There is no prospect of committee secretariats at Westminster ballooning to an American size. But it is the end of a spectrum. Moving along that spectrum will always appeal to MPs, and especially chairs, because Westminster is a world in which more = good. I would simply advise caution and careful thought by all interested parties: chairs, MPs, House staff, senior management and entrenched stakeholders in each committee’s purview. Stasis is a poison against which the Commons must always guard (though I have already argued that it is not as resistant to reform as people sometimes think), and it is right that the committee system should always seek to evolve and improve the breed.
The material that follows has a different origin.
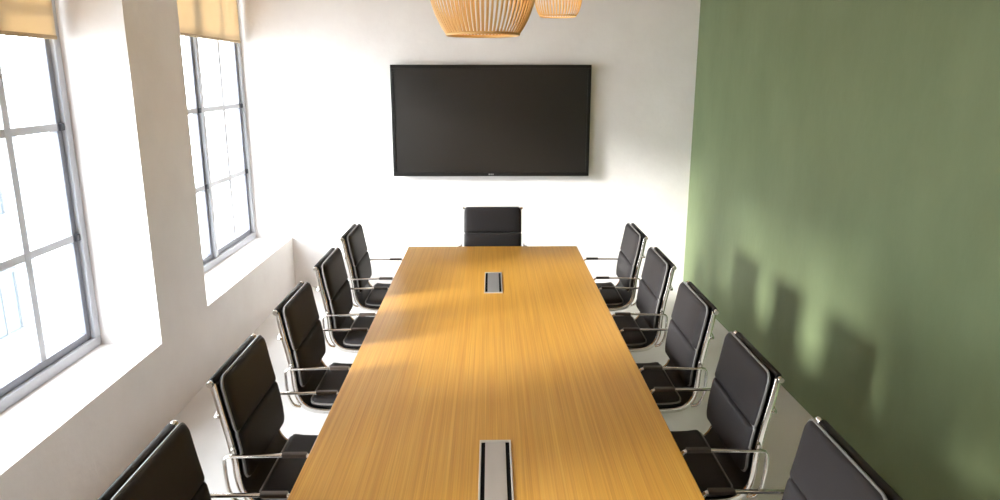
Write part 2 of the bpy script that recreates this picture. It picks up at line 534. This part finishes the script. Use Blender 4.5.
def make_chair():
    c = empty('conference_chair')
    # sling
    bm = bmesh.new()
    hw = 0.209
    rows = []
    S0, S1 = 0.012, CUM[-1] - 0.02
    for i in range(49):
        p, nr = prof_at(S0 + (S1 - S0) * i / 48)
        rows.append([bm.verts.new(p + nr * k + Vector((0, y, 0))) for y, k in ((-hw, 0.008), (hw, 0.008), (hw, -0.010), (-hw, -0.010))])
    for a, b in zip(rows, rows[1:]):
        for j in range(4):
            bm.faces.new((a[j], a[(j + 1) % 4], b[(j + 1) % 4], b[j]))
    bm.faces.new(rows[0][::-1]); bm.faces.new(rows[-1])
    pt = PATH[0] + Vector((-0.004, 0, 0.002))
    lathe(bm, [(0, -hw), (0.011, -hw), (0.0145, -hw + 0.005), (0.0145, hw - 0.005), (0.011, hw), (0, hw)], 14, pt, 'y')
    link_mesh('sling', bm, 'sling', c, True)
    # pads: two on the back, two on the seat
    sb0, sb1, sb2 = -0.013, s_of_z(0.765), s_of_z(0.580)
    PW = 0.222
    pad(sb0, sb1 - 0.001, PW, 0.032, 0.042, 0.034, 0.012, c, 'back_pad')
    pad(sb1 + 0.001, sb2, PW, 0.032, 0.042, 0.012, 0.030, c, 'back_pad')
    ss0, ss1, ss2 = s_of_x(-0.21), s_of_x(0.03), s_of_x(0.245)
    pad(ss0, ss1 - 0.001, PW, 0.036, 0.058, 0.030, 0.012, c, 'seat_pad')
    pad(ss1 + 0.001, ss2, PW, 0.036, 0.058, 0.012, 0.030, c, 'seat_pad')
    # rails
    for sy in (-1, 1):
        bm = bmesh.new()
        sweep(bm, [p + Vector((0, sy * 0.216, 0)) for p in PATH], rrect(0.014, 0.024, 0.005, 2), (0, 1, 0))
        link_mesh('side_rail', bm, 'chrome', c, True)
    # top bar with round ends
    p0 = PATH[0] + Vector((-0.004, 0, 0.002))
    bm = bmesh.new()
    lathe(bm, [(0, -0.236), (0.010, -0.236), (0.012, -0.232), (0.012, -0.222), (0.0085, -0.218), (0.0085, 0.218), (0.012, 0.222), (0.012, 0.232), (0.010, 0.236), (0, 0.236)], 14, p0, 'y')
    link_mesh('top_bar', bm, 'chrome', c, True)
    # bowed cross bar behind the back
    p1, n1 = prof_at(s_of_z(0.830))
    pts = [p1 + Vector((0, y, 0)) - n1 * (0.010 + d) for y, d in ((-0.220, 0.0), (-0.220, 0.010), (-0.19, 0.018), (-0.10, 0.028), (0, 0.031), (0.10, 0.028), (0.19, 0.018), (0.220, 0.010), (0.220, 0.0))]
    bm = bmesh.new()
    sweep(bm, catmull(pts, 4), rrect(0.012, 0.014, 0.005, 2), (0, 0, 1))
    link_mesh('crossbar', bm, 'chrome', c, True)
    # arm loops
    for sy in (-1, 1):
        y = sy * 0.250
        raw = [(0.022, 0.50), (0.022, 0.60), (0.021, 0.655), (0.012, 0.676), (-0.010, 0.685), (-0.10, 0.686), (-0.235, 0.684), (-0.270, 0.682),
               (-0.283, 0.668), (-0.284, 0.635), (-0.282, 0.59), (-0.275, 0.545)]
        pts = [Vector((0.022, sy * 0.220, 0.478))] + [Vector((x, y, z)) for x, z in raw] + [Vector((-0.258, sy * 0.243, 0.507)), Vector((-0.236, sy * 0.228, 0.492))]
        bm = bmesh.new()
        sweep(bm, catmull(pts, 4), rrect(0.018, 0.010, 0.004, 2), (0, 1, 0))
        arm = link_mesh('armrest', bm, 'chrome', c, True)
        bm = bmesh.new()
        box(bm, -0.085, 0.000, y - 0.011, y + 0.011, 0.680, 0.6945, 0.004)
        link_mesh('arm_pad', bm, 'armpad', arm, True)
    # under the seat
    bm = bmesh.new()
    for x in (-0.10, 0.10):
        zz = 0.452
        sweep(bm, catmull([(x, -0.205, 0.462), (x * 0.9, -0.16, 0.452), (x * 0.6, -0.06, 0.425), (x * 0.6, 0.06, 0.425), (x * 0.9, 0.16, 0.452), (x, 0.205, 0.462)], 4), rrect(0.022, 0.012, 0.004, 2), (1, 0, 0))
    box(bm, -0.08, 0.08, -0.045, 0.045, 0.392, 0.428, 0.01)
    link_mesh('seat_spreader', bm, 'chrome', c, True)
    bm = bmesh.new()
    lathe(bm, [(0, 0.10), (0.027, 0.10), (0.027, 0.26), (0.016, 0.265), (0.016, 0.40), (0, 0.40)], 18)
    link_mesh('gas_column', bm, 'chrome', c, True)
    bm = bmesh.new()
    lathe(bm, [(0, 0.075), (0.036, 0.075), (0.042, 0.085), (0.042, 0.125), (0.034, 0.135), (0, 0.135)], 20)
    for k in range(5):
        a = 2 * PI * k / 5 + 0.3
        d = Vector((math.cos(a), math.sin(a), 0))
        pts = [d * 0.03 + Vector((0, 0, 0.112)), d * 0.12 + Vector((0, 0, 0.105)), d * 0.22 + Vector((0, 0, 0.088)), d * 0.285 + Vector((0, 0, 0.076))]
        n = len(pts); rings = []
        side = Vector((-d.y, d.x, 0))
        for i, p in enumerate(pts):
            w = 0.021 - 0.007 * i / (n - 1); hh = 0.017 - 0.006 * i / (n - 1)
            rings.append([bm.verts.new(p + side * u * w + Vector((0, 0, v * hh))) for u, v in ((-1, -1), (1, -1), (0.75, 1), (-0.75, 1))])
        for r0, r1 in zip(rings, rings[1:]):
            for j in range(4):
                bm.faces.new((r0[j], r0[(j + 1) % 4], r1[(j + 1) % 4], r1[j]))
        bm.faces.new(rings[0][::-1]); bm.faces.new(rings[-1])
    link_mesh('star_base', bm, 'chrome', c, True, 0.6)
    for k in range(5):
        a = 2 * PI * k / 5 + 0.3
        cx, cy = 0.275 * math.cos(a), 0.275 * math.sin(a)
        rot = Matrix.Rotation(a + 1.1, 4, 'Z')
        bm = bmesh.new()
        for s in (-1, 1):
            lathe(bm, [(0, s * 0.006), (0.022, s * 0.006), (0.026, s * 0.009), (0.026, s * 0.020), (0.021, s * 0.024), (0, s * 0.024)], 16, (0, 0, 0.026), 'y')
        lathe(bm, [(0, 0.03), (0.010, 0.03), (0.010, 0.072), (0, 0.072)], 10)
        box(bm, -0.016, 0.014, -0.007, 0.007, 0.030, 0.056, 0.004)
        bm.transform(Matrix.Translation((cx, cy, 0)) @ rot)
        link_mesh('caster', bm, 'black', c, True, 0.6)
    return c

CX = 0.663
RY = [4.70, 3.975, 3.23, 2.505, 1.75]
LY = [4.70, 3.985, 3.245, 2.49, 1.75]
ordn = ['first from the television wall', 'second from the television wall', 'third from the television wall', 'fourth from the television wall', 'nearest the camera']
proto = make_chair()
used = False
for side, Ys in ((-1, LY), (1, RY)):
    for i, y in enumerate(Ys):
        o = copy_tree(proto) if used else proto
        used = True
        o.location = (-0.646 if side < 0 else CX, y, 0)
        o.rotation_euler = (0, 0, 0 if side < 0 else PI)
        where = 'on the window side' if side < 0 else 'beside the green wall'
        tag(o, 'black leather chrome armed chair %s, %s' % (where, ordn[i]), 'chair', 'conference chairs around the table')
o = copy_tree(proto)
o.location = (0.0, 5.255, 0); o.rotation_euler = (0, 0, -PI / 2)
tag(o, 'black leather chair at the far head of the table below the television', 'chair', 'conference chairs around the table')

# ------------------------------------------------------------------ television
tv = empty('flat_screen_tv', (-0.010, YB - 0.002, 1.555))
tag(tv, 'large black flat screen television mounted on the white end wall', 'television')
w, h = 0.888, 0.492
yf = -0.07
b = bmesh.new(); bz = 0.030
box(b, -w, w, yf, yf + 0.022, h - bz, h, 0.003)
box(b, -w, w, yf, yf + 0.022, -h, -h + bz * 1.15, 0.003)
box(b, -w, -w + bz, yf, yf + 0.022, -h + bz * 1.15, h - bz, 0.003)
box(b, w - bz, w, yf, yf + 0.022, -h + bz * 1.15, h - bz, 0.003)
bez = link_mesh('bezel', b, 'bezel', tv)
b = bmesh.new(); box(b, -w + bz * 0.8, w - bz * 0.8, yf + 0.006, yf + 0.012, -h + bz, h - bz * 0.8)
link_mesh('screen', b, 'screen', tv)
b = bmesh.new(); box(b, -w + 0.01, w - 0.01, yf + 0.022, yf + 0.040, -h + 0.01, h - 0.01, 0.004)
link_mesh('back_shell', b, 'black', tv)
b = bmesh.new(); box(b, -0.35, 0.35, yf + 0.040, 0.0, -0.22, 0.22, 0.003)
link_mesh('wall_bracket', b, 'black', tv)
b = bmesh.new()
for k, (x0, x1) in enumerate(((-0.024, -0.010), (-0.006, 0.006), (0.010, 0.022))):
    box(b, x0, x1, yf - 0.001, yf + 0.002, -h + 0.010, -h + 0.024, 0.002)
lg = link_mesh('logo', b, 'mark', bez)

# ------------------------------------------------------------------ pendants
def pendant(x, y, zb, k, nsl, prof, label):
    p = empty('pendant_lamp', (x, y, zb))
    rim, wide = prof[0][0], prof[4]
    prof = [(r * k, z * k) for r, z in prof]
    pts2 = catmull([(r, 0, z) for r, z in prof], 3)
    s = bmesh.new()
    for i in range(nsl):
        a = 2 * PI * i / nsl
        ca, sa = math.cos(a), math.sin(a)
        sweep(s, [(q.x * ca, q.x * sa, q.z) for q in pts2], rrect(0.0088 * k, 0.005 * k, 0.002 * k, 1), (-sa, ca, 0))
    sh = link_mesh('lamp_shade', s, 'rattan', p, True, 0.7)
    for rr, zz, tt in ((rim, 0.0, 0.0065), (wide[0] - 0.004, wide[1], 0.004), (0.075, 0.405, 0.006)):
        g = bmesh.new()
        R = (rr - 0.001) * k
        sweep(g, [(R * math.cos(2 * PI * i / 48), R * math.sin(2 * PI * i / 48), zz * k) for i in range(48)], circ(tt * k, 8), (0, 0, 1), closed=True)
        link_mesh('hoop', g, 'rattan', sh, True)
    g = bmesh.new()
    lathe(g, [(0, 0.40 * k), (0.07 * k, 0.40 * k), (0.075 * k, 0.41 * k), (0.03 * k, 0.425 * k), (0.022, 0.44 * k), (0, 0.44 * k)], 24)
    lathe(g, [(0, 0.33 * k), (0.02, 0.33 * k), (0.022, 0.40 * k), (0, 0.40 * k)], 16)
    link_mesh('lamp_holder', g, 'brass', p, True)
    g = bmesh.new()
    rb = 0.034
    c0 = 0.33 * k - 0.055
    lathe(g, [(0, c0 - rb)] + [(rb * math.sin(t_), c0 - rb * math.cos(t_)) for t_ in [PI * j / 10 for j in range(1, 9)]] + [(0.014, c0 + 0.05), (0, c0 + 0.055)], 18)
    link_mesh('bulb', g, 'bulb', p, True)
    g = bmesh.new()
    lathe(g, [(0, 0.44 * k), (0.003, 0.44 * k), (0.003, ZC - zb - 0.02), (0, ZC - zb - 0.02)], 8)
    link_mesh('cord', g, 'black', p, True)
    g = bmesh.new()
    lathe(g, [(0, ZC - zb - 0.03), (0.045, ZC - zb - 0.03), (0.055, ZC - zb - 0.022), (0.055, ZC - zb), (0, ZC - zb)], 24)
    link_mesh('ceiling_rose', g, 'brass', p, True)
    tag(p, label, 'lamp', 'slatted pendant lamps over the table')
    return p
pendant(-0.045, 3.2, 2.122, 1.0, 64, [(0.154, 0.0), (0.180, 0.04), (0.207, 0.10), (0.225, 0.165), (0.230, 0.23), (0.220, 0.29), (0.190, 0.345), (0.140, 0.385), (0.075, 0.405)], 'large slatted honey wood pendant lamp hanging over the table, left of the smaller one')
pendant(0.40, 4.6, 2.305, 0.62, 44, [(0.176, 0.0), (0.200, 0.035), (0.218, 0.085), (0.229, 0.14), (0.232, 0.20), (0.222, 0.27), (0.190, 0.335), (0.140, 0.380), (0.075, 0.405)], 'small slatted honey wood pendant lamp hanging right of the larger one')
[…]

But it does not—I hope—make me a heels-dug-in Bufton-Tufton when I say that change should be approached carefully and with great thought. Reformers must be alive to the danger of unforeseen consequences and I believe passionately that there is a thing we might call the “Westminster committee spirit” which has a lot to recommend it and can be lost, perhaps irredeemably. For ever cross-cutting committee which has sharpened the House’s cutting edge (like JCHR or Environmental Audit), there is a (perhaps predictable) disaster like English Votes for English Laws (EVEL), a complicated mechanism for voting on England-only legislation which was mourned by few when it was stripped from the Standing Orders last year.
More resources will undoubtedly allow committees to do more. But they are not a panacea. And we should be careful to distinguish between the quantity and quality of output. All I will say, in my occasionally mugwumpish, splitting-the difference way, is that change needs to be planned and “prevaluated”, and everyone seeking to change the House of Commons should be careful what they wish for.